Previously, Hyundai did issue a statement in January this year, confirming it was indeed in early stage discussions with Apple, but later retracted its statement. Apple’s desire to keep its future projects under wraps is well known, and that may have played a role in talks between the two companies breaking down.

It’s also said that Hyundai did not want to be treated as a contract manufacturer, simply building vehicles for Apple. A contract manufacturing between the two companies would be akin to Foxconn manufacturing iPhones for Apple, and there was plenty of opposition to such an arrangement inside Hyundai.

Apple’s desire to step into the world of automobiles has been an open secret, but its autonomous vehicle project – known internally as Project Titan – has changed course several times in the last few years. While Apple originally envisioned building an EV of its own, the tech major later scaled back its aspirations and decided to instead focus its energies on the development of autonomous driving technology. But now, Apple is once again thought to have changed tack and decided to make an EV, spurred on by a new design that could slash battery costs and also boost range.

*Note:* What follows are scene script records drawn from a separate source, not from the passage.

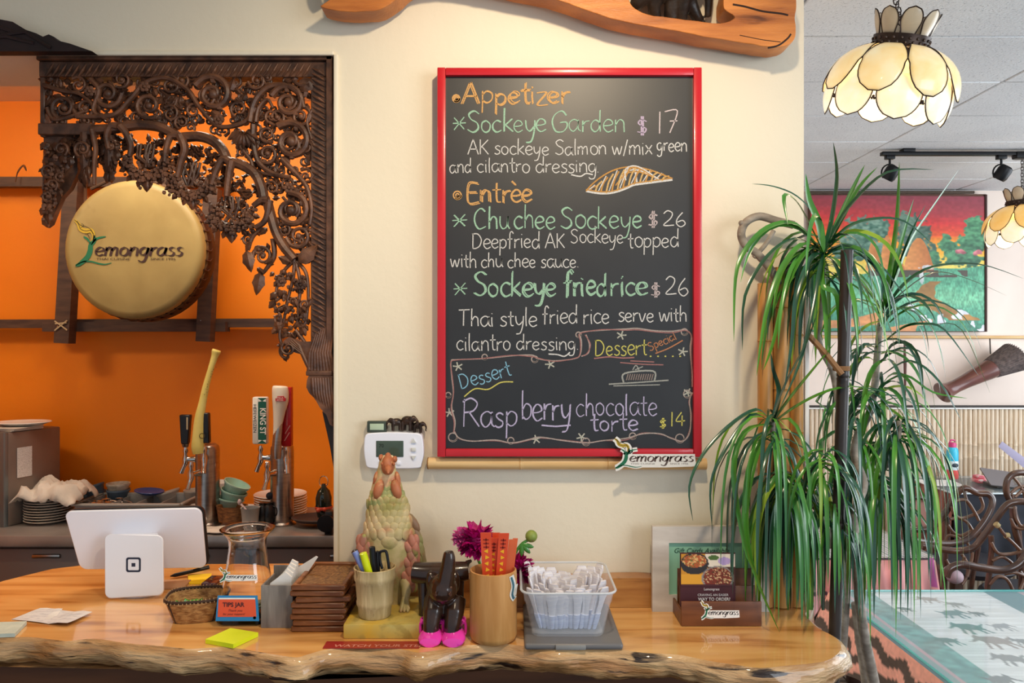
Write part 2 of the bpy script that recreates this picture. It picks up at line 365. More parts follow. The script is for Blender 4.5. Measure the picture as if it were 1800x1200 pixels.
def logo(parent, plane, u, wordcol='3a2320', backing=None, small=True):
    """plant-shaped L, a flowing word and a small line below; drawn in 1100x600 units. plane(x, y, h) -> point"""
    def put(name, mb, m):
        return mb.build(name, m, parent, False)
    leafs = [([(432,250),(440,300),(402,345),(395,400),(372,460),(320,512),(275,545),(248,552)], 52),
             ([(405,345),(440,300),(480,275),(552,262)], 22), ([(328,262),(365,285),(398,330)], 22)]
    sw = [(250,552),(320,515),(400,512),(480,532),(545,540),(610,525)]
    fl = [(238,95),(275,130),(300,185),(350,205),(400,200),(428,240),(420,300)]
    fl2 = [(262,105),(300,150),(350,160),(400,190),(425,235)]
    if backing:
        mb = MB(); bw = 46
        for pts, w_ in leafs: ribbon(mb, spl(pts, 4), w_+bw, plane, .0)
        ribbon(mb, spl(sw, 4), bw, plane, 0.00002); ribbon(mb, spl(fl, 4), 70+bw*.5, plane, 0.00004)
        mb.add([plane(x, y, .00006) for x, y in ((400,335),(1345,335),(1360,520),(1300,530),(950,545),(420,545))], [(0,1,2,3,4,5)])
        put('sticker_backing', mb, backing)
    g = MB()
    for pts, w_ in leafs: ribbon(g, spl(pts, 5), w_, plane, .0003, taper=True)
    ribbon(g, spl(sw, 5), 16, plane, .0003, taper=True); put('logo_stem', g, ink('176a48'))
    y = MB(); ribbon(y, spl(fl, 5), 50, plane, .0003, taper=True); put('logo_flame', y, ink('b99a2c'))
    k = MB(); ribbon(k, spl(fl, 5), 7, plane, .0005); ribbon(k, spl(fl2, 5), 7, plane, .0005)
    ribbon(k, spl([(345,230),(370,240),(395,290)], 4), 7, plane, .0005); ribbon(k, spl([(300,175),(330,150),(310,130)], 4), 6, plane, .0005)
    put('logo_outline', k, ink('54421c'))
    wd = MB(); rr = random.Random(3)
    write(wd, 'emongrass', 436, 1325, 455, 86, 22, plane, slant=.22, nib=math.radians(20), jit=0, rnd=rr, h=.0003)
    put('logo_word', wd, ink(wordcol))
    if small:
        s_ = MB(); o = V(plane(455, 498, .0003)); ex = (V(plane(456, 498, .0003))-o); ey = (V(plane(455, 497, .0003))-o); ez = ex.cross(ey)
        if ez.length > 0: ez.normalize()
        Mt = Matrix(((ex.x, ey.x, ez.x, o.x), (ex.y, ey.y, ez.y, o.y), (ex.z, ey.z, ez.z, o.z), (0, 0, 0, 1)))
        text_mb(s_, 'THAI CUISINE', 34, Mt, sx=1.62); text_mb(s_, 'SINCE 1996', 34, Mt @ T(545, 0, 0), sx=1.5)
        put('logo_small_line', s_, ink(wordcol))
def planexz(pxx, pyy, d, k):      # logo plane: units -> pixel offsets at distance d
    return lambda x, y, h: P(pxx+x*k, pyy+y*k, d)+V((0, -h-.0002, 0))

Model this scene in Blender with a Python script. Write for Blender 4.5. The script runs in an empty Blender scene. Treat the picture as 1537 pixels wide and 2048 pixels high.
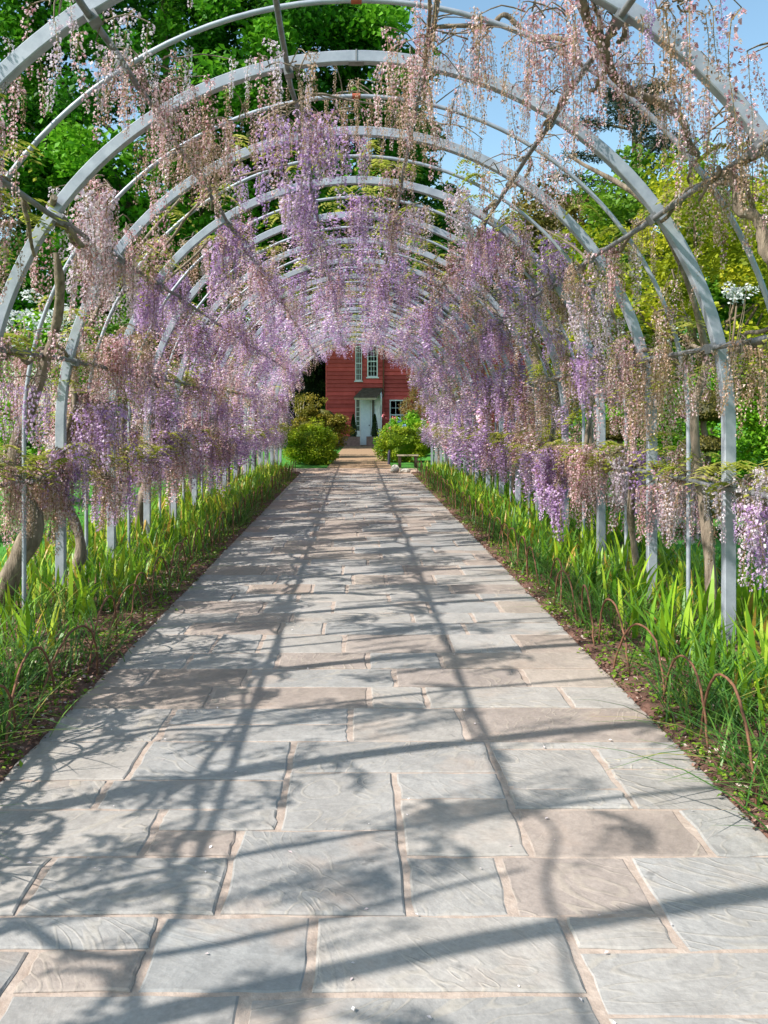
import bpy, math, random
import numpy as np
from mathutils import Vector
R = math.radians
random.seed(7)
rng = np.random.default_rng(11)
sc = bpy.context.scene
col = sc.collection

# ------------------------------------------------------------------ camera, sky, sun, exposure
FPX, HC, VX, VY = 1700.0, 1.5, 713.0, 832.0          # focal length in photo pixels, eye height, vanishing point
cam_d = bpy.data.cameras.new('camera')
cam = bpy.data.objects.new('camera', cam_d); col.objects.link(cam)
cam.location = (0, 0, HC); cam.rotation_euler = (R(90), 0, 0)
cam_d.sensor_fit = 'HORIZONTAL'; cam_d.sensor_width = 36
cam_d.lens = FPX / 1537 * 36
cam_d.shift_x = (768.5 - VX) / 1537; cam_d.shift_y = -(1024 - VY) / 1537
cam_d.clip_end = 2000; cam_d.clip_start = 0.05
sc.camera = cam

SUNV = Vector((-0.91, -0.46, 1.0)).normalized()       # towards the sun
world = bpy.data.worlds.new('World'); sc.world = world; world.use_nodes = True
wn = world.node_tree; wn.nodes.clear()
sky = wn.nodes.new('ShaderNodeTexSky'); sky.sky_type = 'NISHITA'; sky.sun_disc = False
sky.sun_elevation = math.asin(SUNV.z); sky.sun_rotation = math.atan2(SUNV.x, SUNV.y) % (2 * math.pi)
sky.air_density = 1.0; sky.dust_density = 1.3; sky.ozone_density = 0.0
bg = wn.nodes.new('ShaderNodeBackground'); bg.inputs[1].default_value = 0.15
wo = wn.nodes.new('ShaderNodeOutputWorld')
wb = wn.nodes.new('ShaderNodeVectorMath'); wb.operation = 'MULTIPLY'; wb.inputs[1].default_value = (0.97, 1.13, 1.07)   # the film's cyan rendering of blue sky
wn.links.new(sky.outputs[0], wb.inputs[0]); wn.links.new(wb.outputs[0], bg.inputs[0]); wn.links.new(bg.outputs[0], wo.inputs[0])
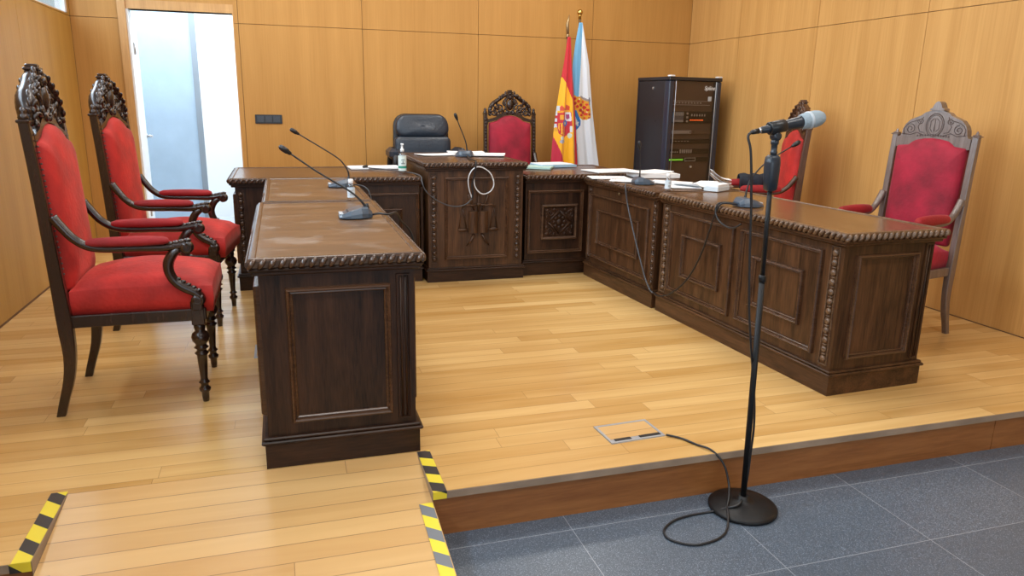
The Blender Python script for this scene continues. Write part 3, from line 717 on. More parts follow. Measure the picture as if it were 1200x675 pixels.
            for q, (u, v, a) in enumerate(((.203, 1.235, 1.2), (.194, 1.272, 1.9), (.168, 1.304, 2.3), (.136, 1.326, 2.5), (.106, 1.348, 2.0), (.078, 1.368, 2.2), (.045, 1.390, 1.9), (.15, 1.262, .8), (.130, 1.300, 1.6), (.10, 1.225, .2), (.075, 1.215, .6), (.07, 1.235, 1.2), (.14, 1.25, .4), (.065, 1.29, .9), (.12, 1.28, 2.6), (.155, 1.19, .1), (.2, 1.2, 1.4))):
                leaf(b, Pb, s * u, v, a if s > 0 else PI - a, .022, .010, .014 + .006 * (q % 2))
        # acanthus lumps wrapped over the thickness of the outer band
        for s in (-1, 1):
            for q, (u, v) in enumerate(((.200, 1.20), (.207, 1.225), (.203, 1.25), (.194, 1.272), (.180, 1.292), (.162, 1.310), (.142, 1.324), (.120, 1.338), (.098, 1.352), (.076, 1.366))):
                for dd in (-.022, .002, .026):
                    c_ = Pb(s * (u - .010), v - .004, dd + .006 * (q % 2)); b.ell(c_, (.010, .008, .018), 8, 6, Euler((.45 * s, .5 * (1 if q % 2 else -1), 0)))
        # cartouche
        b.ell(Pb(0, 1.285, .018), (.022, .034, .052), 14, 9)
        cp_ = [Pb(.045 * math.cos(a), 1.285 + .066 * math.sin(a), .016) for a in [2 * PI * k_ / 24 for k_ in range(25)]]; b.tube(cp_, .010, 8)
        for k_ in range(12):
            a = 2 * PI * k_ / 12; leaf(b, Pb, .057 * math.cos(a), 1.285 + .078 * math.sin(a), a + .7, .016, .008, .02)
        for s in (-1, 1): leaf(b, Pb, s * .03, 1.212, PI / 2 - s * .5, .022, .010, .022)
        cr = b.obj('crest', wm, t)
        f = MB()
        for z0, z1, h_, d_ in ((1.335, 1.360, .034, .032), (1.358, 1.372, .037, .035), (1.370, 1.396, .025, .027), (1.394, 1.407, .028, .030), (1.405, 1.420, .020, .022)):
            xx = bx_(z0); f.bbox(xx - d_, xx + d_, -h_, h_, z0, z1, .004)
        f.ell((bx_(1.35) + .03, 0, 1.352), (.014, .018, .018)); f.ell((bx_(1.38) + .026, 0, 1.386), (.010, .012, .012)); f.obj('finial', wm, cr)
    # arms
    for s in (-1, 1):
        y = s * .243
        a = MB()
        path = crom([(-.215, y, .835), (-.185, y, .79), (-.15, y, .745), (-.10, y, .712), (-.03, y, .700), (.08, y, .699), (.17, y, .697), (.225, y, .703), (.262, y, .712)], 5)
        a.tube(path, lerp_list([.020, .019, .018, .018, .016, .016, .017, .017, .016], len(path)), 8, flat=(1.1, (0, 1, 0)))
        # scroll at the front end
        sp = spiral((.262, .694), .020, .004, PI / 2, -1.5, lambda u, v: V((u, y, v)))
        a.tube(sp, lerp_list([.012, .009, .006], len(sp)), 8, flat=(2.3, (0, 1, 0)))
        a.lathe([(-.021, .012), (-.020, .024), (.020, .024), (.021, .012)], (.262, y, .694), 14, axis=(0, 1, 0))
        for k_ in range(4): a.ell((.20 + .022 * k_, y, .714 + .004 * k_), (.017, .016, .008), 8, 5)
        arm = a.obj('arm', wm, t)
        sup = MB()
        path = crom([(.232, y, .690), (.205, y, .668), (.186, y, .632), (.186, y, .592), (.205, y, .552), (.240, y, .523), (.275, y, .503), (.302, y, .478)], 5)
        sup.tube(path, lerp_list([.016, .020, .022, .021, .020, .021, .020, .018], len(path)), 8, flat=(1.15, (0, 1, 0)))
        sp = spiral((.288, .468), .022, .004, PI / 3, -1.5, lambda u, v: V((u, y, v)))
        sup.tube(sp, lerp_list([.012, .009, .006], len(sp)), 8, flat=(2.4, (0, 1, 0)))
        sup.lathe([(-.021, .012), (-.020, .026), (.020, .026), (.021, .012)], (.286, y, .466), 14, axis=(0, 1, 0))
        for k_ in range(5): sup.ell((.215 + .019 * k_, y, .562 - .013 * k_), (.015, .016, .008), 8, 5)
        sup.bbox(.262, .305, y - .022, y + .022, .425, .462, .004)
        sup.obj('arm_support', wm, t)
        pd = MB(); n = 16
        pr = [(-.112, .004), (-.108, .014), (-.085, .022), (-.02, .0255), (.05, .027), (.12, .0255), (.175, .022), (.193, .013), (.197, .004)]
        rings = []
        for x, r in pr: rings.append([pd._v((x, y + 1.15 * r * math.cos(q), .724 + (.95 * padk if math.sin(q) > 0 else .6 * padk) * r * math.sin(q))) for q in [2 * PI * k_ / n for k_ in range(n)]])
        pd.skin(rings, True, True, True); pd.obj('arm_pad', pad, arm)
    return t

armchair('armchair', 'red velvet armchair with tall carved back nearest the camera, left side', (-.662, 3.51, 0), 0, 'chair_wood', 'velvet', 'velvet_dark', posts='tacks')
armchair('armchair', 'second red velvet carved armchair on the left, behind the nearest one by the doorway', (-.655, 4.705, 0), -7, 'chair_wood', 'velvet', 'velvet_dark', posts='tacks')
armchair('armchair', 'red armchair against the back wall behind the raised centre desk, beside the flags', (2.09, 6.60, 0), -90, 'chair_wood', 'crimson', 'crimson')
armchair('armchair', 'red armchair on the right with a broad solid engraved crest and square post caps',
         (3.71 + .28 * math.cos(math.radians(193)), 3.50 + .28 * math.sin(math.radians(193)), 0), 193, 'chair_wood_sheen', 'crimson', 'velvet_dark', crest='solid', posts='plain', padk=1.5).scale = (1, 1, .965)
armchair('armchair', 'red armchair turned sideways behind the right desks, seen past the stand microphone',
         (3.84 + .28 * math.cos(math.radians(159)), 4.885 + .28 * math.sin(math.radians(159)), 0), 159, 'chair_wood_mid', 'velvet', 'velvet_dark', posts='plain', padk=1.5).scale = (1, 1, .96)

# dark cloth on the far arm of that chair
cl = MB(); a0 = math.radians(159); fx, fy = math.cos(a0), math.sin(a0); bc = V((3.84, 4.885, 0)); 
def armpt(f, s, z): return V((bc.x + fx * f - fy * s, bc.y + fy * f + fx * s, z))
N = 14; g = []
for i in range(N + 1):
    u = i / N; rw = []
    for j in range(11):
        v = j / 10 * 2 - 1; ang = v * 1.9
        rr = .050 + .006 * math.sin(u * 17 + v * 3)
        z = .725 + rr * math.cos(ang) if abs(v) < .8 else .725 + rr * math.cos(1.52) - (abs(v) - .8) * .35
        rw.append(armpt(.15 + .23 * u, -.243 + rr * math.sin(max(-1.52, min(1.52, ang))) * 1.1, z))
    g.append(rw)
vv = [[cl._v(p) for p in rw] for rw in g]
for i in range(N):
    for j in range(10): cl._f([vv[i][j], vv[i + 1][j], vv[i + 1][j + 1], vv[i][j + 1]], True)
o = cl.obj('dark_cloth', 'cloth_blue'); md = o.modifiers.new('thick', 'SOLIDIFY'); md.thickness = .008
tag(o, 'dark blue cloth draped over the armrest of the sideways red chair', 'cloth')

# ------------------------------------------------------------------ office chair
t = thing('office_chair', 'black leather office chair behind the back left desk', 'office chair', (1.247, 6.84, 0), 0)
def slab(mb, x0, x1, z0, z1, y, th, r, bulge=.02, lean=.0, wtop=1.):
    ol = []
    for cx_, cz_, a0 in ((x1 - r, z1 - r, 0), (x0 + r, z1 - r, PI / 2), (x0 + r, z0 + r, PI), (x1 - r, z0 + r, 3 * PI / 2)):
        for k_ in range(6):
            a = a0 + PI / 2 * k_ / 5; ol.append((cx_ + r * math.cos(a), cz_ + r * math.sin(a)))
    cx_, cz_ = (x0 + x1) / 2, (z0 + z1) / 2
    def rg(f, w):
        out = []
        for px, pz in ol:
            wf = 1 + (wtop - 1) * (pz - z0) / (z1 - z0)
            out.append(mb._v((cx_ + (px - cx_) * f * wf, y - w + lean * (pz - z0), cz_ + (pz - cz_) * (1 - (1 - f) * 1.0))))
        return out
    mb.skin([rg(.96, -th / 2), rg(1, -th / 4), rg(1, th / 4), rg(.965, th / 2), rg(.85, th / 2 + bulge * .6), rg(.5, th / 2 + bulge), rg(.06, th / 2 + bulge * 1.1)], True, True, True)
b = MB(); slab(b, -.255, .255, .985, 1.185, 0, .06, .085, .012, .10, .90); b.obj('headrest_panel', 'leather', t)
b = MB(); slab(b, -.26, .26, .52, .990, -.02, .07, .05, .012, .04, 1.0); b.obj('backrest', 'leather', t)
b = MB(); slab(b, -.272, .272, .50, 1.19, .05, .03, .11, .0, .07, .93); b.obj('back_shell', 'black', t)
b = MB(); b.T = Matrix.Translation((0, -.27, .47)) @ Matrix.Rotation(-PI / 2, 4, 'X'); slab(b, -.25, .25, -.25, .25, 0, .09, .08, .02); b.obj('seat', 'leather', t)
for s in (-1, 1):
    b = MB(); b.tube(crom([(s * .24, 0, .52), (s * .30, -.02, .60), (s * .31, -.05, .78), (s * .30, -.10, .845), (s * .30, -.28, .845), (s * .30, -.34, .80), (s * .30, -.33, .62), (s * .25, -.28, .46)], 5), .020, 8, flat=(1.3, (1, 0, 0)))
    arm = b.obj('armrest', 'black', t)
    b = MB(); b.bbox(s * .30 - .05, s * .30 + .05, -.34, -.04, .80, .90, .03); b.obj('arm_pad', 'leather', arm)
b = MB(); b.lathe([(.09, .028), (.12, .03), (.3, .028), (.3, .02), (.42, .02)], (0, -.27, 0), 16); b.obj('gas_column', 'blackmetal', t)
b = MB()
for k_ in range(5):
    a = 2 * PI * k_ / 5 + .3; b.tube([(0, -.27, .11), (.3 * math.cos(a), -.27 + .3 * math.sin(a), .075)], [.028, .018], 8)
b.obj('star_base', 'black', t)
for k_ in range(5):
    a = 2 * PI * k_ / 5 + .3; b = MB(); b.lathe([(-.02, .025), (.02, .025)], (.3 * math.cos(a), -.27 + .3 * math.sin(a), .026), 14, axis=(-math.sin(a), math.cos(a), 0)); b.obj('caster', 'black', t)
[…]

Apple is understood to have previously engaged with Magna International – which contract manufactures vehicles for BMW, Daimler, Jaguar Land Rover and Toyota – but at this point, it’s unclear who would build an EV for Apple. If it opts for contract manufacturing, Apple would be looking at shifting high volumes to turn a profit, which would be an uphill task.

It is also possible that Apple could instead share its autonomous driving and battery technology under license with established automakers, instead of going through the effort of making and retailing its own vehicle.